Under the terms of the Waiver and Amendment, the Company is required to file preliminary proxy materials with the SEC on or before July 1, 2000 and mail final proxy materials to the Company's shareholders on or before August 1, 2000, seeking approval of the Company's operation as a C corporation beginning with its 2000 taxable year and of the merger of the Company with CCA. The approval of holders of 66 2/3% of the Company's outstanding common stock will be required to complete the restructuring. The approval of Baron and the holders of 80% of CCA's capital stock (including Baron) will be required to complete the merger of the companies.

The Company's business is the development and ownership of correctional and detention facilities. Headquartered in Nashville, Tennessee, the Company leases jails and prisons to both private and governmental managers. The Company currently owns or is developing 50 correctional and detention facilities in 17 states, the District of Columbia and the United Kingdom.

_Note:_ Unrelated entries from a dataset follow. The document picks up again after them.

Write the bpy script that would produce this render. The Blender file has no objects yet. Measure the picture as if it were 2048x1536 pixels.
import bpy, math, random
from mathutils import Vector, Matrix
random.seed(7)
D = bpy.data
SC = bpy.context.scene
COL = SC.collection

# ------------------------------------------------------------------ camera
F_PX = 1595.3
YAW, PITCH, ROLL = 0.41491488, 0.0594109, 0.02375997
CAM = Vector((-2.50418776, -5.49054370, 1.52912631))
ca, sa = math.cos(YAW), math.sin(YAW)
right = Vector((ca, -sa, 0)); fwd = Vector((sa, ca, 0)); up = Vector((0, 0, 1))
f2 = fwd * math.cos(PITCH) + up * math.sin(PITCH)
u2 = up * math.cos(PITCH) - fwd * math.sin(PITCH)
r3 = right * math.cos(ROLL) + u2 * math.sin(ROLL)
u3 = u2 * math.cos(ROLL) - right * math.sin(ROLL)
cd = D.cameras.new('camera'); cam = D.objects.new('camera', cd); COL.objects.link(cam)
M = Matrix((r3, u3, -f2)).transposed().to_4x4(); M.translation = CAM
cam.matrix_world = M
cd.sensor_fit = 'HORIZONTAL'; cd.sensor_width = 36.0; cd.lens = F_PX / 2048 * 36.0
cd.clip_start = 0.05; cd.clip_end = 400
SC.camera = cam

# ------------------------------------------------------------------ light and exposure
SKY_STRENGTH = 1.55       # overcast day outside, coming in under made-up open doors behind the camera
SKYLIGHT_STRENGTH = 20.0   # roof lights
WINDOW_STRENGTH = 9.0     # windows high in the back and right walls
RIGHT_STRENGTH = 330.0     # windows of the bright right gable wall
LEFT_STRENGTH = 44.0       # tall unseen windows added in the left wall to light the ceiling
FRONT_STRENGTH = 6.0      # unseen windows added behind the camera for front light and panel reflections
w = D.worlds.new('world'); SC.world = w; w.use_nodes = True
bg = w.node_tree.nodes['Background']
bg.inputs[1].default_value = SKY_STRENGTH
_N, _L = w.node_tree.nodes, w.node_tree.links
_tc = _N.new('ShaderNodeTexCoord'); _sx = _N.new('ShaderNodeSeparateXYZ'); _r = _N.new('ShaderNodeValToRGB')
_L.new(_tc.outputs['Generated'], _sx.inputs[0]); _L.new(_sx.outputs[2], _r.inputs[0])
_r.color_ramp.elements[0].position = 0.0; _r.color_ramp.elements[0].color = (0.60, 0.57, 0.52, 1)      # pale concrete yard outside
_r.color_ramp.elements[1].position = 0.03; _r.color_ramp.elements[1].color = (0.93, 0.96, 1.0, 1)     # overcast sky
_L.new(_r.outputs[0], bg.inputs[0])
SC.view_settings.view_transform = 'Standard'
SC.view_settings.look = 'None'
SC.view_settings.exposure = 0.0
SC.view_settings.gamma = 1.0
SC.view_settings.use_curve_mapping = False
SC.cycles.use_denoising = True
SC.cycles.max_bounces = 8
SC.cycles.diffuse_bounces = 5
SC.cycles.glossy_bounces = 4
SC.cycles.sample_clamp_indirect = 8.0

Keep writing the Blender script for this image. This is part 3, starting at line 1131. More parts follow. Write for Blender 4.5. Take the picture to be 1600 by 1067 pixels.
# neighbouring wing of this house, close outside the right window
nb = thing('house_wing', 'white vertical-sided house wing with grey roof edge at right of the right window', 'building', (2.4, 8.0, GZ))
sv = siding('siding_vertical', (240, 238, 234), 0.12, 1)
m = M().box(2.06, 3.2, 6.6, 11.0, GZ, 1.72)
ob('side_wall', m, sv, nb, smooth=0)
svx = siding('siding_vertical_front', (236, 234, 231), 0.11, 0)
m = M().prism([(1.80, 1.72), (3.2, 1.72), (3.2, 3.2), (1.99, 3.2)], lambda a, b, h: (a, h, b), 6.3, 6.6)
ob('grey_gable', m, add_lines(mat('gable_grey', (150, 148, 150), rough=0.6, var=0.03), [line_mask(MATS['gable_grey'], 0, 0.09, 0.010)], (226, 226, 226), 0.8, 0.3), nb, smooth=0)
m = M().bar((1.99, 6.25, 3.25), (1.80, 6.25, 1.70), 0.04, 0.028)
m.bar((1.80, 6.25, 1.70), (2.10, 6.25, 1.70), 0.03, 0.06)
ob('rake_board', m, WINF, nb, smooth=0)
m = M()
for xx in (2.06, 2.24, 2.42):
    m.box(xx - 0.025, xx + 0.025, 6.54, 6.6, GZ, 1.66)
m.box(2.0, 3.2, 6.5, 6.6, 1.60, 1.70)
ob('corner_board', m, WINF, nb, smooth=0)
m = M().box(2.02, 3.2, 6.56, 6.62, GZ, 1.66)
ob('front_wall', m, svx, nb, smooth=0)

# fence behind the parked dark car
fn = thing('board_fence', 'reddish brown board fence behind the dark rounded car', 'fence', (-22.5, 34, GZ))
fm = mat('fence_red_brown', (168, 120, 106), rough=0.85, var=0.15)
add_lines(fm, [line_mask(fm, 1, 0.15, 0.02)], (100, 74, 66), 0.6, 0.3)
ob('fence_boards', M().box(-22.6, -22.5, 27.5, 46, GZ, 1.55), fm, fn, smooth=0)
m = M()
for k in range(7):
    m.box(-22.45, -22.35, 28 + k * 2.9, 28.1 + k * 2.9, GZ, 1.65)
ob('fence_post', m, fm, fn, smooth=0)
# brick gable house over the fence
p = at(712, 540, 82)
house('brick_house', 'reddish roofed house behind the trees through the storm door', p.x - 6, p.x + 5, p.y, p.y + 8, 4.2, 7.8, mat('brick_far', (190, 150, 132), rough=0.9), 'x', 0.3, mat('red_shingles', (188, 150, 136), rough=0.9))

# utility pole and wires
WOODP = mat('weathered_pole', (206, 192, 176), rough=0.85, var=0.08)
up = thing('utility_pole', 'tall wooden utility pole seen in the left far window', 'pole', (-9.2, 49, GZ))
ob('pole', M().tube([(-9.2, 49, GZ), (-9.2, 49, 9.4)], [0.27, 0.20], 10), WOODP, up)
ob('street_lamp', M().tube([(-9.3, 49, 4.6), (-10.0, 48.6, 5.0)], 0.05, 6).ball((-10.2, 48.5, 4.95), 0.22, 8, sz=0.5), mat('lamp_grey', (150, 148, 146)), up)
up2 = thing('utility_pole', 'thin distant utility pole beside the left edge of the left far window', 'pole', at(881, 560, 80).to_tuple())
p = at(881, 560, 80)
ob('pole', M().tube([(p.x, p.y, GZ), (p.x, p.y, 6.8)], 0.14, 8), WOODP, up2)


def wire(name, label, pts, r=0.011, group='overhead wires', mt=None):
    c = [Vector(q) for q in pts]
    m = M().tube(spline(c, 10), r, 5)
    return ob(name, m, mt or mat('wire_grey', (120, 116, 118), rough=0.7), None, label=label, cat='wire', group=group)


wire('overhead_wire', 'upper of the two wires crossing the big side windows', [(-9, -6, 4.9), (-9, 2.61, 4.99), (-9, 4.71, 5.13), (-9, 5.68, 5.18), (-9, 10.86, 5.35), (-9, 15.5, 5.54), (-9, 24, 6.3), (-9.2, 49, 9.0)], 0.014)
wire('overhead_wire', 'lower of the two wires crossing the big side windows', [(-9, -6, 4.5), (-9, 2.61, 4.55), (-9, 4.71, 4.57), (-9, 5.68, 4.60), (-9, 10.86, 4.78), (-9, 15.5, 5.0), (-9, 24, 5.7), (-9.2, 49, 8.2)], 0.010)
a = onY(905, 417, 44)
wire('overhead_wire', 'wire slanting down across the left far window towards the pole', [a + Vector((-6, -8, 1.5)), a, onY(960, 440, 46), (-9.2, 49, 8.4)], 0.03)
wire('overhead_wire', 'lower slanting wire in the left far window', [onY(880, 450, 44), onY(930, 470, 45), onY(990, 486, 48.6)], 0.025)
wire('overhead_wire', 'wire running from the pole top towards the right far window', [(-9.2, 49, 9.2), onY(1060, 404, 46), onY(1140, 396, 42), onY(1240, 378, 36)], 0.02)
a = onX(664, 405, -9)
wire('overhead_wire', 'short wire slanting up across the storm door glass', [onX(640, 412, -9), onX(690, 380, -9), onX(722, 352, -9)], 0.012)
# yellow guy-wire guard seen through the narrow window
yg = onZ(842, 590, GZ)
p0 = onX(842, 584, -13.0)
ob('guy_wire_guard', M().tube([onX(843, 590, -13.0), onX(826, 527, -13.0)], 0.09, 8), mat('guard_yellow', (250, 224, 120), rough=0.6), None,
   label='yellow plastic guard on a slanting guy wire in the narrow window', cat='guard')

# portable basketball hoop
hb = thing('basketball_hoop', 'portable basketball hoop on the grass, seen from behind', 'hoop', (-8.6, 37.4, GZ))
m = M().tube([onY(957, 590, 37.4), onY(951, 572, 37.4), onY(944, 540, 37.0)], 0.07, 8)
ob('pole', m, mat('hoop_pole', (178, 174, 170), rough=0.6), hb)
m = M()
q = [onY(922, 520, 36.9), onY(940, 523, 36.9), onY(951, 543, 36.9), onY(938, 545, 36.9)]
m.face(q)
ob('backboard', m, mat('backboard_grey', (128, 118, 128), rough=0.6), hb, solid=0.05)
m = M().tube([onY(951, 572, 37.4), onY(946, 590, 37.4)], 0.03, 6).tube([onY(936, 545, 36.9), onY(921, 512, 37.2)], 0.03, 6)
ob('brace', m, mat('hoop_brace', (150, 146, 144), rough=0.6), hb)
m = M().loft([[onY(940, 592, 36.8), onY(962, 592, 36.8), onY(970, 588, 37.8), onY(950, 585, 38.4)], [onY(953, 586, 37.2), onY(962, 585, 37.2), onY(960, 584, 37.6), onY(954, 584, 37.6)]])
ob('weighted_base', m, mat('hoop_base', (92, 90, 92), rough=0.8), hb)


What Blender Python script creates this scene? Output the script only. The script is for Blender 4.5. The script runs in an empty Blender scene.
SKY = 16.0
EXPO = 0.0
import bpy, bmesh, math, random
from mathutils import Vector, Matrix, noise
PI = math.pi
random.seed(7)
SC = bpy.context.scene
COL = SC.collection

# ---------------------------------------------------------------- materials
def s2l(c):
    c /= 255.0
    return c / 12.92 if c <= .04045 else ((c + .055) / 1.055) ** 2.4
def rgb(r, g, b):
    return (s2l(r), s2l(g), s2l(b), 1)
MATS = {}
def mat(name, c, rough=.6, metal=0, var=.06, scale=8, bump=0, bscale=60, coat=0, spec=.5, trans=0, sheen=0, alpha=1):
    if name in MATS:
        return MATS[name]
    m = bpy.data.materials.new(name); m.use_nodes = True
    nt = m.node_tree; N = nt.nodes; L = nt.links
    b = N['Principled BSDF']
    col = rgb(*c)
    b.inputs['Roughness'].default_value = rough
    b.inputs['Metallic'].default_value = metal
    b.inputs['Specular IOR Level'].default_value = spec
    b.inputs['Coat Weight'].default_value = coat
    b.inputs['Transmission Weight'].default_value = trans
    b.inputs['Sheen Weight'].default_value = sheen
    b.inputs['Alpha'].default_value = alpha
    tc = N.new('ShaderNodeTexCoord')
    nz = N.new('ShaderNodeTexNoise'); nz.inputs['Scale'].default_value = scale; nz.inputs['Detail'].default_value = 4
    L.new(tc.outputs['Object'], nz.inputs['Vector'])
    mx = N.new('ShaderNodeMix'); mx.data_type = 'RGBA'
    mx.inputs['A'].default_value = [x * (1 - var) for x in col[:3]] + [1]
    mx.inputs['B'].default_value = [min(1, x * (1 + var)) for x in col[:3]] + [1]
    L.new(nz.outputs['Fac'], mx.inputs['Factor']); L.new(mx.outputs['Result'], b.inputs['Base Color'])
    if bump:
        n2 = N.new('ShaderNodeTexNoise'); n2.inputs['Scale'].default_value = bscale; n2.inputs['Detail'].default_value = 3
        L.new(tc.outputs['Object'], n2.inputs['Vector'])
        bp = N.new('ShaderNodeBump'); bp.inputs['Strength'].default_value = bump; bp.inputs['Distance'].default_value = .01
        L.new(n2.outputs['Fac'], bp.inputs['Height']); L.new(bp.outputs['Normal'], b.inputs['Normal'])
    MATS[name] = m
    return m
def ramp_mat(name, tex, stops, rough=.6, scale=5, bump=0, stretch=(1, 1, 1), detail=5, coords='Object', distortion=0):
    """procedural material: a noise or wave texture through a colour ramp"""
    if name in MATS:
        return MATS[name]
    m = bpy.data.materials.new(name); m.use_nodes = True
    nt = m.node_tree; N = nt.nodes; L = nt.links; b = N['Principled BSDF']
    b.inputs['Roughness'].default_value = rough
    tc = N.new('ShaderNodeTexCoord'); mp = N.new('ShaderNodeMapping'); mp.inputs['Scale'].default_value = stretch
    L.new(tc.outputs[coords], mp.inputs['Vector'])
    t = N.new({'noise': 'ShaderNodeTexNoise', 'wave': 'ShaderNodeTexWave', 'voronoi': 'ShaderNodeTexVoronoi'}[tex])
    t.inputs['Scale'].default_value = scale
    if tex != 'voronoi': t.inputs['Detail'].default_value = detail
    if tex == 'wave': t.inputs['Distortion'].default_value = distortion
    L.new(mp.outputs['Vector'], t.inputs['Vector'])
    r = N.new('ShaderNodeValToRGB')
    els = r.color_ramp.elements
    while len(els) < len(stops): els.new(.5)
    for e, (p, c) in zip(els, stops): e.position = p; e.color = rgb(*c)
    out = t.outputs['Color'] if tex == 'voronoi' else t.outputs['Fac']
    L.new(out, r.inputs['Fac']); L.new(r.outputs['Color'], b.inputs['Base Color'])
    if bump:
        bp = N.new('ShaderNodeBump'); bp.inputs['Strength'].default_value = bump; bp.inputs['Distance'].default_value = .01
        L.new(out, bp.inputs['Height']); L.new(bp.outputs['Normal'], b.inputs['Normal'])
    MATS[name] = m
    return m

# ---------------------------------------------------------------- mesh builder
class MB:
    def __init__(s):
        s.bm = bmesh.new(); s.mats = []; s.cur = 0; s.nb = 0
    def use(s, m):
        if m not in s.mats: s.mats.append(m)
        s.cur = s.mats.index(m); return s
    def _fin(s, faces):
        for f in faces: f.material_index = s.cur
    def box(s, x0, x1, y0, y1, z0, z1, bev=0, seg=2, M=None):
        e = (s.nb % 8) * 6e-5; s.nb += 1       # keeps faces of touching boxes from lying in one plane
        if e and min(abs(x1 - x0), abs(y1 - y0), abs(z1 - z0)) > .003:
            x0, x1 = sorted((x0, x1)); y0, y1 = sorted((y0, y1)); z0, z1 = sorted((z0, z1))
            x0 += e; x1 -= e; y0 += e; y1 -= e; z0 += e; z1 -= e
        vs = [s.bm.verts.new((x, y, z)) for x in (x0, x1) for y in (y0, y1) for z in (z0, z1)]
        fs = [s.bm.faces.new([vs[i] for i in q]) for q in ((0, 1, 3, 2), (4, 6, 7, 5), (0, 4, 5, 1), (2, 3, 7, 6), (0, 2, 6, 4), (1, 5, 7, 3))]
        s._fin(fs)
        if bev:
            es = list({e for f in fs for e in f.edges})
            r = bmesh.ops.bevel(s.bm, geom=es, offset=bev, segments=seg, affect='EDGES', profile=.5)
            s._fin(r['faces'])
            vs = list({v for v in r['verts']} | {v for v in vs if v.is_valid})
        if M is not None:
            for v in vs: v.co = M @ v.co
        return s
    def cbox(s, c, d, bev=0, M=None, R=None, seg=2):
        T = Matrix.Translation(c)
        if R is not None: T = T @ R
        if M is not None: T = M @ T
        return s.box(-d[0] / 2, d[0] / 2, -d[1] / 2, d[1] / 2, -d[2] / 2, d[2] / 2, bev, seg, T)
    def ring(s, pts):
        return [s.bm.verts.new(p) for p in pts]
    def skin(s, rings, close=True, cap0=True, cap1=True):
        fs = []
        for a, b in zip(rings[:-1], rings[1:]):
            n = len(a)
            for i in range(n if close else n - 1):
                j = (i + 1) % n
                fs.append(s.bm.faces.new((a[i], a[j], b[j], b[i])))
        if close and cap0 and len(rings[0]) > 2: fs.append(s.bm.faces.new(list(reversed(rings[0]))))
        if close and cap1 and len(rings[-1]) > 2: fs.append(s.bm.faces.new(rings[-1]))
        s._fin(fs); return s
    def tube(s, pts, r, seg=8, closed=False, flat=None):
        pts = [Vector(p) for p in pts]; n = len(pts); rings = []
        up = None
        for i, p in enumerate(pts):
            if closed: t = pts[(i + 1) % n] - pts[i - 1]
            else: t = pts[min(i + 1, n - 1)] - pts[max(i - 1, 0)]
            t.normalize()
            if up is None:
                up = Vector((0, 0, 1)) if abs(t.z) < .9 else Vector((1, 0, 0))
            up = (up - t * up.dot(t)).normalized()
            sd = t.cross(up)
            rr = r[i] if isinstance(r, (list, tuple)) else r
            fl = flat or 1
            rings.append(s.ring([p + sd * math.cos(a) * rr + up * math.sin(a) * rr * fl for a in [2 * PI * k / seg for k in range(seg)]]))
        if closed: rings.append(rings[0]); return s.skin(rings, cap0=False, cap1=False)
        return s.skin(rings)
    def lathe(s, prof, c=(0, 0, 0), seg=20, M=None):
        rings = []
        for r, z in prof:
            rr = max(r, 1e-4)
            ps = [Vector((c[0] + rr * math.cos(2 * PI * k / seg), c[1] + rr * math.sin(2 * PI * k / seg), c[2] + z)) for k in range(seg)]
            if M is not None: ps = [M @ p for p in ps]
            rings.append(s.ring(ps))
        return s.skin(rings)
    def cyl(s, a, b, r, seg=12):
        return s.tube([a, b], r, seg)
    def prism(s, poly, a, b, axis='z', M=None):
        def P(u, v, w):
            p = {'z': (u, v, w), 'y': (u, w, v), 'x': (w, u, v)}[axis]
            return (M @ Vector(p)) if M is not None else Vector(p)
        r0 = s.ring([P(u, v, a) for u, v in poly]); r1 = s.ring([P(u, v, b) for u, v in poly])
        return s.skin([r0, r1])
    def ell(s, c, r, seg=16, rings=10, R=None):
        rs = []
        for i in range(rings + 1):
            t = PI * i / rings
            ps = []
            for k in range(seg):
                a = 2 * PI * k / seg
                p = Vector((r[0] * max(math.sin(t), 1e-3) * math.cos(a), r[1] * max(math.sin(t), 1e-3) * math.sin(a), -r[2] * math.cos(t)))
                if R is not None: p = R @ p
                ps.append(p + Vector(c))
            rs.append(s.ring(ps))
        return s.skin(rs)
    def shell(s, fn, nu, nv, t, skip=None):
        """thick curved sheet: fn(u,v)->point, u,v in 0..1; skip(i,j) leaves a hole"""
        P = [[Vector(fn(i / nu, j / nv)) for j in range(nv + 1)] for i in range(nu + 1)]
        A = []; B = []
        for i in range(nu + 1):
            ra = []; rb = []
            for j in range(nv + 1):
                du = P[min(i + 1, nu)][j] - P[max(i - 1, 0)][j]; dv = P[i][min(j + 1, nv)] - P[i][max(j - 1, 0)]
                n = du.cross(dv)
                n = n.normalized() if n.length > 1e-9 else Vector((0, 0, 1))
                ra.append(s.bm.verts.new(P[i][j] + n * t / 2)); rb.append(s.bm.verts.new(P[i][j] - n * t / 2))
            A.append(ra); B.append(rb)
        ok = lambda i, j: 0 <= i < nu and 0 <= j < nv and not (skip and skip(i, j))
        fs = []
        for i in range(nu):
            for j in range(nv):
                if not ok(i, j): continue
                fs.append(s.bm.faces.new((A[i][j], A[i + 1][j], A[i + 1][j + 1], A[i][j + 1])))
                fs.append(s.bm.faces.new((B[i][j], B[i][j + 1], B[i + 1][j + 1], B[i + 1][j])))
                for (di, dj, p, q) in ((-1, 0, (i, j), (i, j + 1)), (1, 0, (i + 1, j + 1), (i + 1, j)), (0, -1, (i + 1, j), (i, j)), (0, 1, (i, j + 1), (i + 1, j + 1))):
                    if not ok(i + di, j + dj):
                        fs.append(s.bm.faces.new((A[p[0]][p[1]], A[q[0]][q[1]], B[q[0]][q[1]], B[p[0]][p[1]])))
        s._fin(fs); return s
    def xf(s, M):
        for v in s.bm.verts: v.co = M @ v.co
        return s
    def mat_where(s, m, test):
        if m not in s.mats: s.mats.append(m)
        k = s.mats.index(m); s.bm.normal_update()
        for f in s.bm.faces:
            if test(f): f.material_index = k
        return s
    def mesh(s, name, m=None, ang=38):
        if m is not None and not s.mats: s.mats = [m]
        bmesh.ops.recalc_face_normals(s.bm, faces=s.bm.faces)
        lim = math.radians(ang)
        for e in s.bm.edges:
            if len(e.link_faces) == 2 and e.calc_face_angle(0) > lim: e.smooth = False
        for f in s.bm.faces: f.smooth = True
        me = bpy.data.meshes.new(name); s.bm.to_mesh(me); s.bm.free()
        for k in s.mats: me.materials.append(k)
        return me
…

The companies doing business as "Corrections Corporation of America" provide detention and corrections services to governmental agencies. These companies are the industry leader in private sector corrections with approximately 69,000 beds in 77 facilities under contract or under development in the United States, Puerto Rico, Australia and the United Kingdom. Their full range of services includes design, construction, renovation and management of new or existing jails and prisons, as well as long-distance inmate transportation services.

This news release contains forward-looking statements within the meaning of Section 27A of the Securities Act of 1933, as amended, and Section 21E of the Securities Exchange Act of 1934, as amended. Actual results could differ materially from those set forth in the forward-looking statements.